[BEGIN Data provided]

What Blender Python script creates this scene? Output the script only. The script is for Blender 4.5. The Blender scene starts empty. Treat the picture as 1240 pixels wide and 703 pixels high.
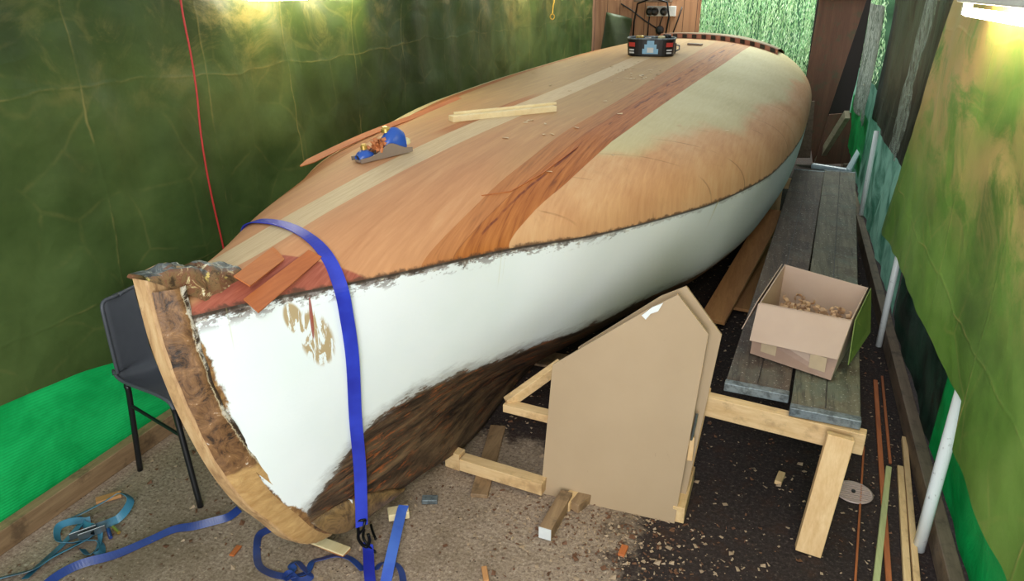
import bpy, math, random
import numpy as np
from mathutils import Vector, noise, Matrix
random.seed(7); rng = random.Random(11)
S = bpy.context.scene
COL = S.collection
CAMH = 1.88

# ------------------------------------------------------------------ survey helper: pixel of the 1240x703 photo -> point on a real plane
_t = math.radians(22.5); _y = math.radians(19.8); FPX = 890.0
_R = Vector((math.cos(_y), math.sin(_y), 0)); _Fh = Vector((-math.sin(_y), math.cos(_y), 0))
_F = _Fh*math.cos(_t) + Vector((0, 0, -math.sin(_t))); _U = _R.cross(_F)
CAM = Vector((0, 0, CAMH))
def ray(u, v): return _F*FPX + _R*(u-620) - _U*(v-351)
def at(u, v, ax, val):
    d = ray(u, v); return CAM + d*((val-CAM[ax])/d[ax])
def gz(u, v, z=0.0): return at(u, v, 2, z)

# ------------------------------------------------------------------ object helpers
def tag(o, label=None, cat=None, group=None, kind=None):
    if label: o['label'] = label
    if cat: o['category'] = cat
    if group: o['group'] = group
    if kind: o['kind'] = kind
    return o
def thing(name, loc, label, cat, group=None):
    o = bpy.data.objects.new(name, None); o.empty_display_size = .05
    COL.objects.link(o); o.location = loc
    return tag(o, label, cat, group)
def wloc(p):
    v = Vector((0, 0, 0))
    while p is not None:
        v += p.location; p = p.parent
    return v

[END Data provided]

Brief:
Starting at the top of the listing above, please restate word for word each line up to and including the one that holds "def gz(u, v, z=0.0): return at(u, v, 2, z)", omitting every image.

Answer to this task:
What Blender Python script creates this scene? Output the script only. The script is for Blender 4.5. The Blender scene starts empty. Treat the picture as 1240 pixels wide and 703 pixels high.
import bpy, math, random
import numpy as np
from mathutils import Vector, noise, Matrix
random.seed(7); rng = random.Random(11)
S = bpy.context.scene
COL = S.collection
CAMH = 1.88

# ------------------------------------------------------------------ survey helper: pixel of the 1240x703 photo -> point on a real plane
_t = math.radians(22.5); _y = math.radians(19.8); FPX = 890.0
_R = Vector((math.cos(_y), math.sin(_y), 0)); _Fh = Vector((-math.sin(_y), math.cos(_y), 0))
_F = _Fh*math.cos(_t) + Vector((0, 0, -math.sin(_t))); _U = _R.cross(_F)
CAM = Vector((0, 0, CAMH))
def ray(u, v): return _F*FPX + _R*(u-620) - _U*(v-351)
def at(u, v, ax, val):
    d = ray(u, v); return CAM + d*((val-CAM[ax])/d[ax])
def gz(u, v, z=0.0): return at(u, v, 2, z)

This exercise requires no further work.